According to Data Golf he had a 97% win probability standing on the 16th tee. DraftKings had him at -1500, which works out to roughly a 94% implied probability. For all practical purposes, the tournament was over and Shane Lowry had won it.
Then Shane Lowry hit it in the water. Twice.
The 16th hole is a 434-yard par-4 and Lowry made the conservative call, reaching for an iron off the tee instead of a driver. The smart play. The safe play.
Except Shane Lowry flared it hard right and watched it splash. Double bogey. At roughly the same time, Nico Echavarria made birdie on the par-3 17th. Three-shot swing in about five minutes. Just like that the lead was gone and the two were tied.
That would have been a brutal enough moment on its own. But Lowry was not done.
Standing on the 17th tee, watching Echavarria celebrate a birdie that had just completely changed the tournament, Shane Lowry dumped another tee shot in the water. Double bogey again.
He went from leading by three to trailing by two in the span of roughly 15 minutes and two holes. The collapse was so sudden and so complete that it was genuinely hard to process in real time.
Echavarria made par on 18. Lowry needed eagle just to force a playoff. His second shot found a greenside bunker. Tournament over. Echavarria wins.
The thing that makes this so hard to understand is who Shane Lowry is.
This is not a guy who falls apart under pressure. He won The Open Championship. He has played Ryder Cup golf with everything on the line. He is 37 years old and has been in every kind of situation professional golf can throw at you. And he went back-to-back water balls on the final three holes of a tournament he was a lock to win.
He is also 1-5 with a Sunday lead, which is a pattern that is going to follow him now whether he likes it or not. But knowing the pattern does not make this one any easier to explain. One iron into the fairway on 16. That is all it would have taken. Just keep it dry once and this entire conversation does not happen.
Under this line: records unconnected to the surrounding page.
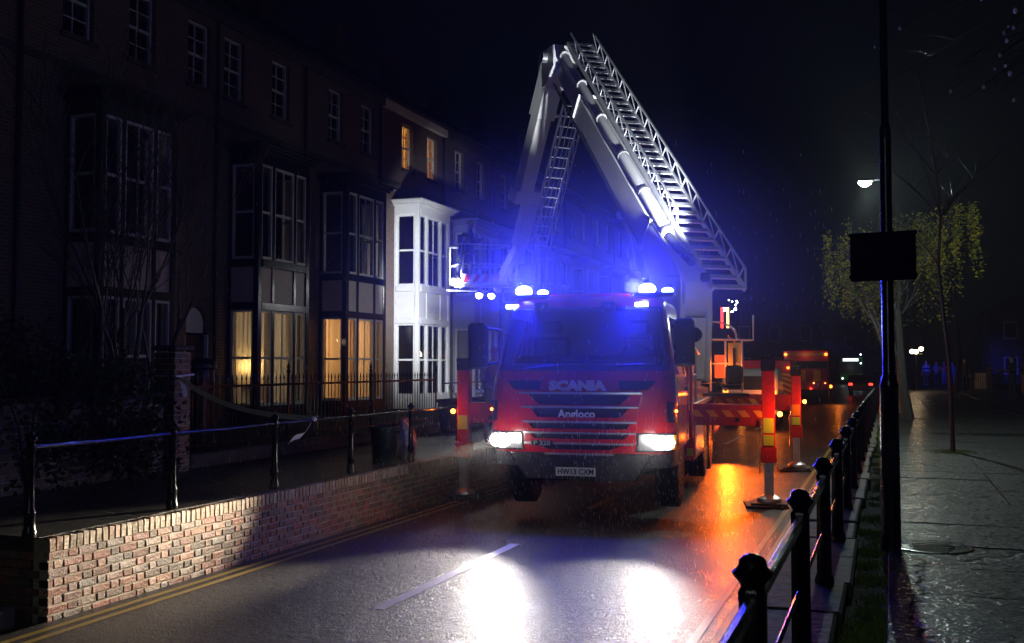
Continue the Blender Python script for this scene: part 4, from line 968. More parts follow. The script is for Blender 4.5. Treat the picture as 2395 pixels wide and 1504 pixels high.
# ---- lamps of the engine
hl = [lamp('headlight_beam', 'SPOT', (-.96, -.16, 1.13), 720, (1, .92, .80), .07, tk, aim=(-1.6, -9, -.6), size=56, blend=.7),
      lamp('headlight_beam', 'SPOT', (.96, -.16, 1.13), 500, (1, .92, .80), .07, tk, aim=(.1, -9, -.6), size=50, blend=.7),
      lamp('wall_fill_beam', 'SPOT', (-1.02, -.16, 1.13), 3900, (1, .85, .62), .05, tk, aim=TM.inverted() @ Vector((-6.5, 7.05, .42)), size=30, blend=1.0)]  # last one is an added spot that brightens the near brick wall
for o in hl[:2]: cutoff(o, -.03, -.085)
cutoff(hl[2], -.035, -.07)
for s in (-1, 1): lamp('headlight_spill', 'POINT', (s * .96, -.30, 1.13), 6, (1, .96, .9), .12, tk)
BLU = (.018, .024, 1)
for x in (-.9, .8):
    cutoff(lamp('beacon_light', 'SPOT', (x, .45, 3.22), 900, BLU, .08, tk, aim=(x + 1.2, -6, 3.0), size=120, blend=.7), -.10, -.36, 1, 2, .02)
    lamp('beacon_light', 'SPOT', (x, .62, 3.24), 360, BLU, .08, tk, aim=(x * .8, 2.6, 9), size=110, blend=.8)
    lamp('beacon_light', 'POINT', (x, .55, 3.24), 45, BLU, .08, tk)
for x in (-.99, .77):
    q = cabpos(xt(x, 2.9), 2.9, .2); cutoff(lamp('strobe_mist_light', 'SPOT', q, 330, BLU, .06, tk, aim=q + Vector((1.0, -6, -.2)), size=120, blend=.7), -.10, -.36, 1, 2, .02)
for x in (-.99, -.75, .6, .77):
    q = cabpos(xt(x, 2.9), 2.9, .08); lamp('strobe_mist_light', 'SPOT', q, 260, BLU, .05, tk, aim=q + Vector((-.15 * x, -.55, -1)), size=100, blend=.9)  # added downward spots that make the mist glow before the windscreen
for q, e in zip(la, (6, 20, 14, 5)): lamp('amber_light', 'POINT', q, e, (1, .17, .015), .05, tk)
lamp('platform_flood', 'SPOT', pp(-.95, -1.15, -.05), 2200, (.90, .95, 1), .12, tk, aim=(-14.5, 31.9, 4.6), size=85, blend=.8, world=True)
lamp('platform_flood', 'SPOT', pp(-.6, 0, -.62), 160, (.85, .92, 1), .1, tk, aim=(-9.5, 27, 0), size=110, blend=.8, world=True)
wl = MB().box(bp(-.95, 1.02, -.42), (.16, .16, .16)).build('work_light', M['black'], tk, world=True, bevel=.03)
lamp('ladder_light', 'SPOT', bp(-.80, 1.08, -.40), 5600, (.92, .97, 1), .06, tk, aim=bp(6, .55, .25), size=34, blend=.6, world=True)
lamp('deck_light', 'POINT', TM @ Vector((1.9, 4.2, 3.0)), 30, (.85, 1, .95), .1, tk, world=True)
lamp('console_light', 'POINT', cs + Vector((-.15, -.3, -.1)), 14, (1, .16, .02), .08, tk, world=True)
lamp('rear_amber_light', 'SPOT', (1.5, 9.9, 1.15), 420, (1, .13, .007), .12, tk, aim=(1.9, 1.5, -.2), size=95, blend=1)
lamp('rear_amber_light', 'SPOT', (1.35, 9.95, .42), 260, (1, .13, .007), .10, tk, aim=(1.7, 1.5, .1), size=95, blend=1)
lamp('arm_ladder_fill', 'SPOT', b2p(L2 + 1.5, -.75, 1.25), 1300, (.9, .95, 1), .05, tk, aim=b2p(1.6, -.3, 1.0), size=34, blend=.7, world=True)  # added spot without a fitting, brightens the hanging ladder
# ------------------------------------------------------------------ people
def person(name, loc, rz, label, top, legs, hair=M['hair'], h=1.74, arms='down', lean=0, group=None, cuffs=None, bald=False, stripes=None, helmet=None, headturn=0):
    t = thing(name, loc, label, 'person', group, rz)     # faces local -Y
    k = h / 1.74
    V = []; E = []; RD = []
    def v(p, r): V.append(Vector(p) * k); RD.append(r * k if isinstance(r, float) else (r[0] * k, r[1] * k)); return len(V) - 1
    def e(a, b): E.append((a, b))
    ly = -lean
    pel = v((0, 0, .94), (.155, .115)); wa = v((0, ly * .3, 1.10), (.145, .105)); ch = v((0, ly * .65, 1.30), (.17, .12)); nb = v((0, ly * .9, 1.46), (.10, .075)); nk = v((0, ly, 1.53), .052)
    hd0 = v((0, ly - .02, 1.60), (.072, .085)); hd1 = v((0, ly - .015, 1.69), (.074, .09)); hd2 = v((0, ly, 1.745), (.045, .055))
    for a, b in ((pel, wa), (wa, ch), (ch, nb), (nb, nk), (nk, hd0), (hd0, hd1), (hd1, hd2)): e(a, b)
    hands = []
    for s in (-1, 1):
        hp_ = v((s * .095, 0, .86), (.092, .095)); kn = v((s * .11, -.02, .48), .062); an = v((s * .115, .02, .09), .043); to = v((s * .13, -.15, .045), .04)
        for a, b in ((pel, hp_), (hp_, kn), (kn, an), (an, to)): e(a, b)
        sh = v((s * .19, ly * .85, 1.41), .062)
        if arms == 'down': el = (s * .25, ly * .5 + .02, 1.12); wr = (s * .25, ly * .3 - .08, .87); ha = (s * .245, ly * .3 - .12, .79)
        elif arms == 'folded': el = (s * .26, ly - .06, 1.14); wr = (s * .05, ly - .22, 1.16 + .03 * s); ha = (-s * .04, ly - .22, 1.18 + .03 * s)
        elif arms == 'rest': el = (s * .27, ly - .16, 1.16); wr = (s * .20, ly - .36, 1.04); ha = (s * .17, ly - .43, 1.03)
        else:
            el = (s * .27, ly - .10, 1.18); wr = (s * .24, ly - .32, 1.22); ha = (s * .22, ly - .40, 1.22)
        el, wr, ha = v(el, .046), v(wr, .034), v(ha, .030)
        e(ch, sh); e(sh, el); e(el, wr); e(wr, ha)
        hands.append((V[wr].copy(), V[ha].copy(), s))
    me = bpy.data.meshes.new('tmp'); me.from_pydata(V, E, [])
    o = bpy.data.objects.new('tmp', me); COL.objects.link(o)
    sk = o.modifiers.new('s', 'SKIN'); sb = o.modifiers.new('b', 'SUBSURF'); sb.levels = 2; sb.render_levels = 2
    for i, d in enumerate(me.skin_vertices[0].data):
        r = RD[i]; d.radius = r if isinstance(r, tuple) else (r, r); d.use_root = (i == 0)
    dg = bpy.context.evaluated_depsgraph_get(); nm = bpy.data.meshes.new_from_object(o.evaluated_get(dg)); bpy.data.objects.remove(o)
    nm.name = 'body'; nm.materials.clear()
    mats = [M['skin'], top, legs, M['shoe'] if stripes else M['black']] + ([cuffs] if cuffs else []) + (list(stripes) if stripes else [])
    for m in mats: nm.materials.append(m)
    nm.polygons.foreach_set('use_smooth', [True] * len(nm.polygons))
    for p in nm.polygons:
        c = p.center / k; i = 1
        if c.z > 1.515 and abs(c.x) < .12: i = 0
        elif any((p.center - hh[1]).length < .085 * k or (p.center - hh[1]).dot(hh[1] - hh[0]) > 0 and (p.center - hh[1]).length < .13 * k for hh in hands): i = 0
        elif cuffs and any((p.center - hh[0]).length < .055 * k for hh in hands): i = 4
        elif c.z < .075: i = 3
        elif c.z < .95 and abs(c.x) < .215: i = 2
        elif stripes and c.z > .98: i = 4 + int((1.5 - c.z) / .085) % len(stripes) if abs(c.x) < .30 else 1
        p.material_index = i
    link('body', nm, t)
    for wr, ha, s in hands:                              # fingers grow out of the palm
        d = (ha - wr).normalized(); side = d.cross(Vector((0, 0, 1))); side = side.normalized() if side.length > .1 else Vector((0, 1, 0)); dn = d.cross(side)
        for i in range(4):
            b0 = ha + d * .02 + side * ((i - 1.5) * .017); L = (.062, .075, .078, .066)[i]
            MB().tube([b0, b0 + d * L * .5 + dn * .004, b0 + d * L * .85 + dn * .02, b0 + d * L + dn * .034], [.0085, .008, .007, .005], 6).build('finger', M['skin'], t)
        MB().tube([ha + side * .025 - d * .02, ha + side * .045 + d * .02, ha + side * .04 + d * .05], [.010, .009, .006], 6).build('thumb', M['skin'], t)
    hc = V[hd1]
    if not bald and not helmet:
        hm = MB(); hm.ball(hc + Vector((0, .018, .012)) * k, .098 * k, 12, 8, (.86, 1, 1)); hm.v = [(x, y, z) if not (y < hc.y - .035 * k and z < hc.z + .03 * k) else (x * .9, hc.y - .02 * k, z) for x, y, z in hm.v]
        hm.build('hair', hair, t, smooth=80)
    if helmet:
        hm = MB().lathe([(.135, 0), (.128, .015), (.115, .02), (.108, .08), (.07, .125), (.02, .14)], 16, Matrix.Translation(hc + Vector((0, .01, -.015)) * k)); hm.build('helmet', helmet, t)
    f = MB(); f.ball(hc + Vector((0, -.092, -.035)) * k, .014 * k, 8, 6, (.8, 1, 1.5)); f.build('nose', M['skin'], t)
    for s in (-1, 1):
        MB().ball(hc + Vector((s * .028, -.083, -.012)) * k, .008 * k, 8, 6).build('eye', M['black'], t)
        MB().ball(hc + Vector((s * .078, 0, -.03)) * k, .022 * k, 8, 6, (.4, .8, 1.3)).build('ear', M['skin'], t)
    MB().ball(hc + Vector((0, -.082, -.068)) * k, .018 * k, 8, 6, (1, .4, .25)).build('mouth', mat_mouth, t)
    return t
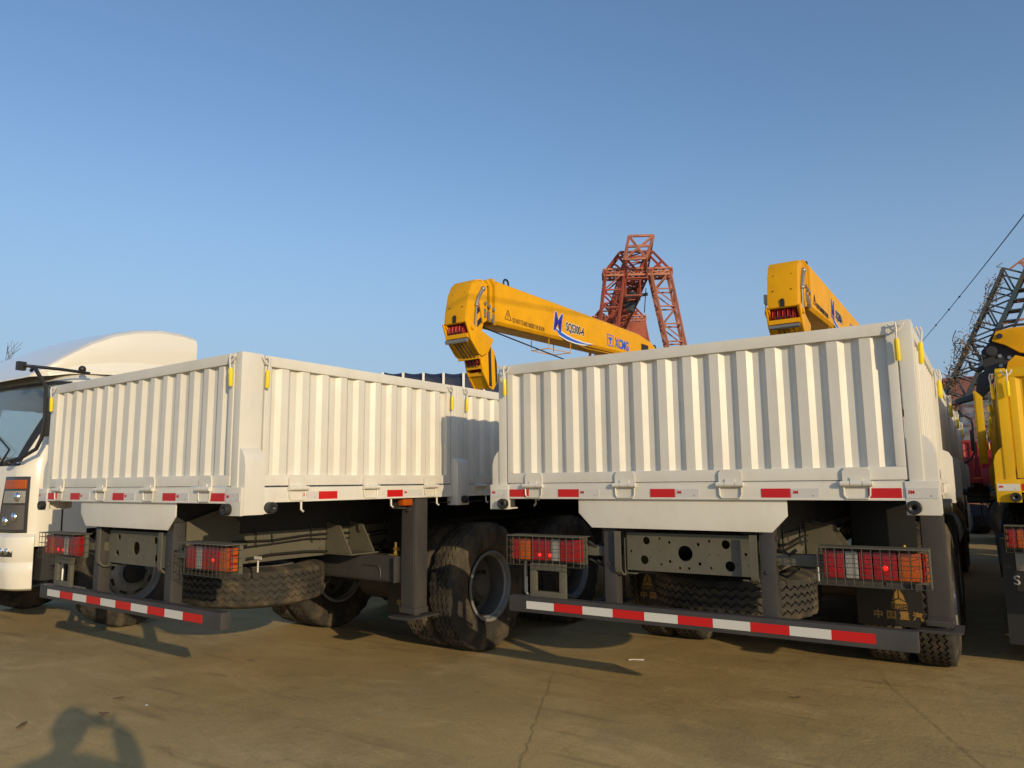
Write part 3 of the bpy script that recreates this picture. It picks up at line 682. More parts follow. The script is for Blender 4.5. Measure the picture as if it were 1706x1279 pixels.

I still cannot believe Shane Lowry hit it in the water twice. That is what golf does to people sometimes, even the ones who have proven they can handle everything. It gets in your head and then it gets in the pond.
Brutal ending to what was shaping up to be a feel-good story for a guy who had come close at this tournament before and was finally about to close one out at home.
That is golf. Merciless, ridiculous, and absolutely impossible to look away from.